Холокост и нанесенные им раны – тема опасная: велик риск неверной интонации, фальши; надрыв может быть отвратительнее цинизма; комедия – почти невозможна: как говорится в «Волнении» Ивана Вырыпаева, «Можно ли шутить на тему о Холокосте? – Шутить можно, но смеяться нельзя». Экранизацию романа Нормана Лебрехта, британского беллетриста и музыковеда, более всего известного текстом «Кто убил классическую музыку?», осуществил канадец Франсуа Жирар, режиссёр велеречивых и красивых до слащавости фильмов «Красная скрипка» и «Шёлк» (по роману Алессандро Барикко). Его постановочный традиционализм, любовь к большому стилю и гладкой картинке могли бы угробить фильм, рискнувший ещё раз обратиться величайшей трагедии ХХ века, но нет –
потому что Жирар, при всей глянцевой ладности кадра, обходится-таки без «вишнёвых лепестков» Сэма Мендеса.
Потому что чувствует и детективную сторону книги-первоисточника, и романную суть – когда случайно подсмотренный жест становится триггером, отматывающим время назад; и вот ты уже захлёбываешься под водопадом воспоминаний, и вся жизнь оказывается миражом, а настоящее – в том, что было да прошло, но быльём не поросло и продолжает кровоточить.
«Гретель и Гензель» (Gretel & Hansel)
Озгуд Перкинс, Канада – Ирландия – США, 2020
Хоррор-сказка новейшей формации:
устрашающие элементы сведены к минимуму, доминирует отклик на социальную повестку дня.
Зачин братьев Гримм – дети, изгнанные из голодающего дома в лес, попадают в избушку к ведьме-людоедке – в принципе, сохранён (есть нюансы, но, если интересно, увидите сами). Время действия, в целом, соответствует первоисточнику: Гриммы следовали историческим событиям, Великому голоду начала XIV века, и на экране условное Средневековье. Но смещение акцентов – уже в названии: на первом месте Гретель, которая стала в новой версии старшей опытной сестрой ещё относительно несмышлённого Гензеля;
в оригинале доминирует мальчишка, что отражено и на классических иллюстрациях.

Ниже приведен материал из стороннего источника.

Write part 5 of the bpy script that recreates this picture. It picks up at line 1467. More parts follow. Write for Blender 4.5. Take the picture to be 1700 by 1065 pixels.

На первом плане в новом фильме – отношения между Гретель и старой ведьмой;
столкновение двух женских миров;
самопознание и примирение со своей тёмной стороной. У Озгуда Перкинса, для которого это уже третий «женский» хоррор (после «Февраля» и «Я прелесть, живущая в доме»), есть визуальный вкус и киноведческий, так сказать, подход: София Лиллис, известная по дилогии «Оно», местами напоминает дрейровскую Жанну д’Арк – Рене Фальконетти, а один из кадров выдаёт знакомство Перкинса с «Дорогой» Феллини. «Ведьме» Роберта Эггерса он подражает более-менее вдохновенно, порой робко склоняясь к чистому сюру – при более смелом галлюцинировании кино могло бы походить на «Клетку» Тарсема. Но вот смелости как раз отчаянно не хватает.